Iterative expectation of continuous and discrete distributions

[cielo]

Homework Statement

Suppose X ~ uniform (0,1) and the conditional distribution of Y given X = x is binomial (n, p=x), i.e. P(Y=y|X=x) = nCy x$$^{y}$$ (1-x)$$^{n-y}$$ for y = 0, 1,..., n.

Homework Equations

FInd E(y) and the distribution of Y.

The Attempt at a Solution

f(x) = $$\frac{1}{b-a}$$ = $$\frac{1}{1-0}$$ =1E[Y] = E [E[Y|X=x]
= $$\int$$ E[Y|X=x] f(x) dx where the integral is from o to 1
= $$\int$$ [$$\Sigma$$ y f(y|x)] f(x) dx
= $$\int$$ [$$\Sigma$$ y nCy x$$^{y}$$ (1-x)$$^{n-y}$$] f(x) dx

...but I do not know anymore what to do next...please help.

 

[statdad]

Homework Statement

Suppose X ~ uniform (0,1) and the conditional distribution of Y given X = x is binomial (n, p=x), i.e. P(Y=y|X=x) = nCy x$$^{y}$$ (1-x)$$^{n-y}$$ for y = 0, 1,..., n.

Homework Equations

FInd E(y) and the distribution of Y.

The Attempt at a Solution

f(x) = $$\frac{1}{b-a}$$ = $$\frac{1}{1-0}$$ =1


E[Y] = E [E[Y|X=x]
= $$\int$$ E[Y|X=x] f(x) dx where the integral is from o to 1
= $$\int$$ [$$\Sigma$$ y f(y|x)] f(x) dx
= $$\int$$ [$$\Sigma$$ y nCy x$$^{y}$$ (1-x)$$^{n-y}$$] f(x) dx

...but I do not know anymore what to do next...please help.

You know the conditional distribution of Y given X. Use that to find E[Y | X]. The answer is a function of X - find its expectation with respect to X to get E[E[Y |X]] = E[Y]

 

[cielo]

Thank you so much for your very good idea. Because of that, I already got the E[Y].

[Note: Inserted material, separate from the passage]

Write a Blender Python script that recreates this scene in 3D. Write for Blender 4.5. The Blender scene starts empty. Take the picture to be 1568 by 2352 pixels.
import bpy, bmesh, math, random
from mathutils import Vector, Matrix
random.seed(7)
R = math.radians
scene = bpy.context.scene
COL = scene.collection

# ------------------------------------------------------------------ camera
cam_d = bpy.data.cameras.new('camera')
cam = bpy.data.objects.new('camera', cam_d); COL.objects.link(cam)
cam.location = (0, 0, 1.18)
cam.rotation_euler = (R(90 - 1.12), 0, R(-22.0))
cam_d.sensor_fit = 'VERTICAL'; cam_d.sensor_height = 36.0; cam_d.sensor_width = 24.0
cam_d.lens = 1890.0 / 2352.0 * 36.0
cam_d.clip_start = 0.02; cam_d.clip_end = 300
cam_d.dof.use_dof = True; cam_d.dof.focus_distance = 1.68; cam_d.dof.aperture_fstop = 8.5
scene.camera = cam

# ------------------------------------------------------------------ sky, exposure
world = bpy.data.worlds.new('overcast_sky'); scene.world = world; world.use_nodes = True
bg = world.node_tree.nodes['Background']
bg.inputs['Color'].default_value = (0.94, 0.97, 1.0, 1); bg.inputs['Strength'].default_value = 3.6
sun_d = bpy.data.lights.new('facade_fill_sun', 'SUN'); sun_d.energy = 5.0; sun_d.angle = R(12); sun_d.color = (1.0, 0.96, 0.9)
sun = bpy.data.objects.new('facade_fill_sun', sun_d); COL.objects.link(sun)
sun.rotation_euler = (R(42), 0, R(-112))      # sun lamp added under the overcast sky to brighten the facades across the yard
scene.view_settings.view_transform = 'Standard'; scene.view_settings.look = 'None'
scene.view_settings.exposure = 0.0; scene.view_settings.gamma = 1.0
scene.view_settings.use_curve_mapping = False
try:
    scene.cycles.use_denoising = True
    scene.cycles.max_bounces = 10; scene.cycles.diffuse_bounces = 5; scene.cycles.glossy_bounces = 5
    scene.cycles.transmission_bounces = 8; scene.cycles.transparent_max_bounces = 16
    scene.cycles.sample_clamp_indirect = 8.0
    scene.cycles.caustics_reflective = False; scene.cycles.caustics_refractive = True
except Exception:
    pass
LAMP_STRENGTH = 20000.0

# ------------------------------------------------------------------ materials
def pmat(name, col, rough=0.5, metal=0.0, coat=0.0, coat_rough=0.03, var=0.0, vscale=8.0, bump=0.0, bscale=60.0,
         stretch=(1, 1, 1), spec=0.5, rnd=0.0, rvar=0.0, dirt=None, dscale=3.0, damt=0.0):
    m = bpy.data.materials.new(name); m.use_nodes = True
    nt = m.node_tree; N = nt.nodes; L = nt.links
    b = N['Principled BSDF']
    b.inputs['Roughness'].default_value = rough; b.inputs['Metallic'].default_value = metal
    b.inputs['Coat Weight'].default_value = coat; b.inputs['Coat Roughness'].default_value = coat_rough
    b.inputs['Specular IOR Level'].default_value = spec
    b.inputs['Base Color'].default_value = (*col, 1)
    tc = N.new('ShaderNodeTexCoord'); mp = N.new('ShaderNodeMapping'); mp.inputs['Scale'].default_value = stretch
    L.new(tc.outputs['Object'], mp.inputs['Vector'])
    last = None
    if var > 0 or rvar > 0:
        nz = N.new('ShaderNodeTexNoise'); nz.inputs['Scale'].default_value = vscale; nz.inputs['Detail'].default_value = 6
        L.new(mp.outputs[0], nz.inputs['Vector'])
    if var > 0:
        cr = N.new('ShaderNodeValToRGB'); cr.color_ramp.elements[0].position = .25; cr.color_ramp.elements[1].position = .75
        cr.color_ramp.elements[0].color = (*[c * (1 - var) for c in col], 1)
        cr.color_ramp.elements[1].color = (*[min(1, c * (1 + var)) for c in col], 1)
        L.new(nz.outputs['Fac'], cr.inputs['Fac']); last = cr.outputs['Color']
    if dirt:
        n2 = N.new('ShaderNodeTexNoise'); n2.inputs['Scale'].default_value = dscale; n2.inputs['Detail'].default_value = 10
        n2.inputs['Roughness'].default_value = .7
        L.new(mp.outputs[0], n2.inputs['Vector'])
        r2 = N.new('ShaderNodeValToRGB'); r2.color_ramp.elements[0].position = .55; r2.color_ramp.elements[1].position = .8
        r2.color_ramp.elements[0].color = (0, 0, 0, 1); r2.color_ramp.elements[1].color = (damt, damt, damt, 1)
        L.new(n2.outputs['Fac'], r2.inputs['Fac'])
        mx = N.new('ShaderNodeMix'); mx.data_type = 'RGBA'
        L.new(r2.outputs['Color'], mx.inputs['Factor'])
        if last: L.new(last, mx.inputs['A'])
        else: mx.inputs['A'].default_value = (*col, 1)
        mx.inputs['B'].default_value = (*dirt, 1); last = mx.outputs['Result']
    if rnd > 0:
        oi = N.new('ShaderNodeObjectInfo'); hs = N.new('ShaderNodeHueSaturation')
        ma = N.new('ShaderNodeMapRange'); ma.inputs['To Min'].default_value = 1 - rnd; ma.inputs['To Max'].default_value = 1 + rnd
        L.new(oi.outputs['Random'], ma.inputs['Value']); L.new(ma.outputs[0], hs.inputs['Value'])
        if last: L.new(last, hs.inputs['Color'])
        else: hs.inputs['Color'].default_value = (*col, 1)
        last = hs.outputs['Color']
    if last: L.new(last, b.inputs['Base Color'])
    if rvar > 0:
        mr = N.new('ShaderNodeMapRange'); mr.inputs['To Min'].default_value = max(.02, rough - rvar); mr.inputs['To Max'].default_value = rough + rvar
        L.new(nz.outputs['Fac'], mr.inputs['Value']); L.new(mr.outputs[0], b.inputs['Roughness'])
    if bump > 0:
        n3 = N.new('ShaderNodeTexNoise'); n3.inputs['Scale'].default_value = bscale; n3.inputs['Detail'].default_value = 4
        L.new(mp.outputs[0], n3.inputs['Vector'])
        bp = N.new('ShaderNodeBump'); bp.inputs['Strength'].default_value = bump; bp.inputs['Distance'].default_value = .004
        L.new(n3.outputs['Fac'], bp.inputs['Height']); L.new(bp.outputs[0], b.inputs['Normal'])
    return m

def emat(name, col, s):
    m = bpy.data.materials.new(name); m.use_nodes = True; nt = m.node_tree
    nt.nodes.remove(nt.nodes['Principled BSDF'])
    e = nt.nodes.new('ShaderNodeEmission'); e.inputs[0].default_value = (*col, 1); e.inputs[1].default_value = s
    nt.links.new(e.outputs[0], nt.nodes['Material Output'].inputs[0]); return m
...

Can you still help me in finding the distribution of Y?

I am confused about this one I made:

P[Y] = $$\int^{0}_{1}$$ $$\left[nCy x^{y} (1-x)^{n-y} dx\right]$$

I understand that is a a beta function if we ignore the constant. But can you help me find the final distribution of Y?